Let me first draw your attention to the string of numbers and letters between the : and the - on each message. Because requests are handled in parallel on different threads, this unique identifier is used to keep track of which messages belong to the same request.
Next, did you notice how it tells us that two routes were discovered for GET /repeat, but only one was executed? What's up with that?
Responding To Requests
Routes are invoked on an incoming request until one of the routes responds to the request. By default, routing stops and subsequent routes are not invoked. Let's take advantage of that behaviour in this next example to execute several methods in a specific order.

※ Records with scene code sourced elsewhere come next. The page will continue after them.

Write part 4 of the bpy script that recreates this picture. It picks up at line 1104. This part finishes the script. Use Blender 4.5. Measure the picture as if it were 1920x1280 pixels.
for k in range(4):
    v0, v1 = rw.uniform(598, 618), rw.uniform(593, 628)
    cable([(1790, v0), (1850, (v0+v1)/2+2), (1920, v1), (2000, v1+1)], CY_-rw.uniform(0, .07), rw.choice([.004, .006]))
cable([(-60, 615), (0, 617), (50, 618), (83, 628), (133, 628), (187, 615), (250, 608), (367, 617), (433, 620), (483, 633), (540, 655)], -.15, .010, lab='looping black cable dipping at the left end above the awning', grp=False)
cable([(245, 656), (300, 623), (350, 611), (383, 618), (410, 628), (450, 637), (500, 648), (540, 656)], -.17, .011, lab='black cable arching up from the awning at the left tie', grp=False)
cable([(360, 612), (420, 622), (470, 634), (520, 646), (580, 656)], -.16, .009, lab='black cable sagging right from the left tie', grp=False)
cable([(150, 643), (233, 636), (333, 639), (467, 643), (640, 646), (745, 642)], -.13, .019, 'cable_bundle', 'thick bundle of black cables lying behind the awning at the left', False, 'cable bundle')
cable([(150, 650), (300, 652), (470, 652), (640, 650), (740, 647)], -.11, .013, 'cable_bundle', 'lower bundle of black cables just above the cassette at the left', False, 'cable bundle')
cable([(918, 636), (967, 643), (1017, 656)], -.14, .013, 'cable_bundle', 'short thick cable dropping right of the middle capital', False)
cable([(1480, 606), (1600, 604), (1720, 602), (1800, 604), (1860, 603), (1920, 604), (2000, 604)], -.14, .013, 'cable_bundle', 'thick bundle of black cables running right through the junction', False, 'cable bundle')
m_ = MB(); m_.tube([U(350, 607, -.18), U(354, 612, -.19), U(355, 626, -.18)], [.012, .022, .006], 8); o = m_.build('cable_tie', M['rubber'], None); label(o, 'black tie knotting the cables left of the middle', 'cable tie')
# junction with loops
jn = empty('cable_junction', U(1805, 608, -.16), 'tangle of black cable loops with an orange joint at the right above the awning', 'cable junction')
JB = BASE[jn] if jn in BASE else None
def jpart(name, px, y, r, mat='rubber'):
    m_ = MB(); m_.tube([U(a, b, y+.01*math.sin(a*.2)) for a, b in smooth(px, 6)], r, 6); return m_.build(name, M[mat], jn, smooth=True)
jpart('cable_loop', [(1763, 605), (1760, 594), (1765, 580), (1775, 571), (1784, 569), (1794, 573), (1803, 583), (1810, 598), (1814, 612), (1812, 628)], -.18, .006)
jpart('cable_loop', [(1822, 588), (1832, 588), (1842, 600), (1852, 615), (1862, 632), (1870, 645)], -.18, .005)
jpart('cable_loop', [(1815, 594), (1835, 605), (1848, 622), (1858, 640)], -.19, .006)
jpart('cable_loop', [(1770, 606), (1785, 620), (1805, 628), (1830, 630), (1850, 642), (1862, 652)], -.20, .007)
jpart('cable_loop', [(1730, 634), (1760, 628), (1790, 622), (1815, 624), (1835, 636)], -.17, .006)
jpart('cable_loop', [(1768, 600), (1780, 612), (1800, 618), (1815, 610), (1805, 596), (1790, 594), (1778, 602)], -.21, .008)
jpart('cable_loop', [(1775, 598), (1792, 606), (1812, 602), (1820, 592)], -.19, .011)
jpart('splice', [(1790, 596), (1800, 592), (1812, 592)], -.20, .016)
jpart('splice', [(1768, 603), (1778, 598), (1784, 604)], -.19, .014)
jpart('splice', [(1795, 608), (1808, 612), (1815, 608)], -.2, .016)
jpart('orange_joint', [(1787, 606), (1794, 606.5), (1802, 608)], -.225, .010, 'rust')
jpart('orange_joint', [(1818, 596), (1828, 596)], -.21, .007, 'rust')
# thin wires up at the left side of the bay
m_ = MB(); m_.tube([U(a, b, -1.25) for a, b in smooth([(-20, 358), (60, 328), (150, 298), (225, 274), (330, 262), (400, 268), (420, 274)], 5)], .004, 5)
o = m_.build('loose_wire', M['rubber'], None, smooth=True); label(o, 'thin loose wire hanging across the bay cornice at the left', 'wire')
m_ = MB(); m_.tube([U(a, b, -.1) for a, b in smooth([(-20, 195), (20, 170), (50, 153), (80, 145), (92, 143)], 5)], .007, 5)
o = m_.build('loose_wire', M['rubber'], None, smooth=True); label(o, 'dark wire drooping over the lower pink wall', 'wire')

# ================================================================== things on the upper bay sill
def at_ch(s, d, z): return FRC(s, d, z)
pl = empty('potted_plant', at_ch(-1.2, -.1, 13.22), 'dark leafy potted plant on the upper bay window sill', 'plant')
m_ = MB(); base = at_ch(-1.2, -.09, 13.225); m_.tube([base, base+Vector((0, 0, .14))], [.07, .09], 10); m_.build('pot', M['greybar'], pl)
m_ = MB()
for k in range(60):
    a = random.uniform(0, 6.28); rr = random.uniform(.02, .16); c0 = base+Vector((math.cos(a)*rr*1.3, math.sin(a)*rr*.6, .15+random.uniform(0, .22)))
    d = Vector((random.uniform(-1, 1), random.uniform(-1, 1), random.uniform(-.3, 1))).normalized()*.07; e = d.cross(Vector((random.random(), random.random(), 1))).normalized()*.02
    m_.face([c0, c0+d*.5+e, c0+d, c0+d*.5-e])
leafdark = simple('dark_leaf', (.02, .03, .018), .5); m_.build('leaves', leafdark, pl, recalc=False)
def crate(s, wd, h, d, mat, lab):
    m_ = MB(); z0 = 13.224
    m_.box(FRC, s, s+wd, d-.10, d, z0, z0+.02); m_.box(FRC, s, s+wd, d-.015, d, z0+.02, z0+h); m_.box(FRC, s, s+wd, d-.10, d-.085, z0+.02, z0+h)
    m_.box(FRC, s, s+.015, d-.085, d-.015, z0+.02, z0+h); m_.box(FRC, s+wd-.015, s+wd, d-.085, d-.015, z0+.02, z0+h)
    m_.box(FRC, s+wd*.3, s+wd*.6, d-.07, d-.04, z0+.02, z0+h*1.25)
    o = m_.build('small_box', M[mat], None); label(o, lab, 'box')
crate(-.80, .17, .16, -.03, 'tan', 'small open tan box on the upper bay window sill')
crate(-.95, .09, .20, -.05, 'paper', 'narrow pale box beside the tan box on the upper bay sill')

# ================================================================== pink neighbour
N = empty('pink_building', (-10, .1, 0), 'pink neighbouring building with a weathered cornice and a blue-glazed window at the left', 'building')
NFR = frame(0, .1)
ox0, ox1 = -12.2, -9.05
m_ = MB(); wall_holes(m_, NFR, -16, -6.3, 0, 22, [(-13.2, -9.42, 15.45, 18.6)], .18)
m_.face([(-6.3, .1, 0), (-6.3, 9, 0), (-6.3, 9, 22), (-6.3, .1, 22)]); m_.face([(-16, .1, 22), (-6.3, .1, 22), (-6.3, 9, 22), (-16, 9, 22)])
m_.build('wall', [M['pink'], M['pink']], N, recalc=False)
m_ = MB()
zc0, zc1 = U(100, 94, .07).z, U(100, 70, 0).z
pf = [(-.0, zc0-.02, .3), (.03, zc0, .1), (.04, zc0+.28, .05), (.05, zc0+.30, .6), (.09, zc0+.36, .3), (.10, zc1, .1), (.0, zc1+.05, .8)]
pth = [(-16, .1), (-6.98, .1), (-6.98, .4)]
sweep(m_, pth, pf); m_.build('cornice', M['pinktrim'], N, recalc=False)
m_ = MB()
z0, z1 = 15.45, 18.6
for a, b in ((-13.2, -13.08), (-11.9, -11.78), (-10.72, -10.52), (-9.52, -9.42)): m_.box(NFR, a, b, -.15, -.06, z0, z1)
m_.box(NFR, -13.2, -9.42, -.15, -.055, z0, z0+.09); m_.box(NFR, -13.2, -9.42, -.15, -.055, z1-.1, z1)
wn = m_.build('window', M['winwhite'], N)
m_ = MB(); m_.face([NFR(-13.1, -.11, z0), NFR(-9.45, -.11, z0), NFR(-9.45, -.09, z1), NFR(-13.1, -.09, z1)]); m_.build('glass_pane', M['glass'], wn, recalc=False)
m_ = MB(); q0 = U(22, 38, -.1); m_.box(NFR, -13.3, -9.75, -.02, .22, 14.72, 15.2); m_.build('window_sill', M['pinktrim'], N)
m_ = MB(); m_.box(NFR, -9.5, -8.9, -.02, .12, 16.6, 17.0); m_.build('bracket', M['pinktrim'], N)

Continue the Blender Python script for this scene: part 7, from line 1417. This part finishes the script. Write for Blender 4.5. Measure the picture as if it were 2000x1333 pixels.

Let's replace the RepeatMe method with three new methods, MeFirst, MeSecond and MeThird, in that order, as shown below.
[RestResource]
public class TestResource
{
[RestRoute(HttpMethod = HttpMethod.GET, PathInfo = "/inorder")]
public IHttpContext MeFirst(IHttpContext context)
{
return context;
}
[RestRoute(HttpMethod = HttpMethod.GET, PathInfo = "/inorder")]
public IHttpContext MeSecond(IHttpContext context)
{
return context;
}
[RestRoute(HttpMethod = HttpMethod.GET, PathInfo = "/inorder")]
public IHttpContext MeThird(IHttpContext context)
{
return context;
}
[RestRoute]
public IHttpContext HelloWorld(IHttpContext context)
{
context.Response.SendResponse("Hello, world.");
return context;
}
}
After starting our server and going to http://localhost:1234/inorder, we can take a look at the messages generated in the console.
1/1/2016 12:30:15 PM Info Routing Request : b194febe36f5 - GET /inorder has 4 routes
1/1/2016 12:30:15 PM Trace Route Invoked : b194febe36f5 - 1/4 GrapevineConsole.TestResource.MeFirst
1/1/2016 12:30:15 PM Trace Route Invoked : b194febe36f5 - 2/4 GrapevineConsole.TestResource.MeSecond
1/1/2016 12:30:15 PM Trace Route Invoked : b194febe36f5 - 3/4 GrapevineConsole.TestResource.MeThird
1/1/2016 12:30:15 PM Trace Route Invoked : b194febe36f5 - 4/4 GrapevineConsole.TestResource.HelloWorld
1/1/2016 12:30:15 PM Trace Routing Complete : b194febe36f5 - 4 of 4 routes invoked
Notice that all four routes were invoked until one of them - HelloWorld - responded to the request.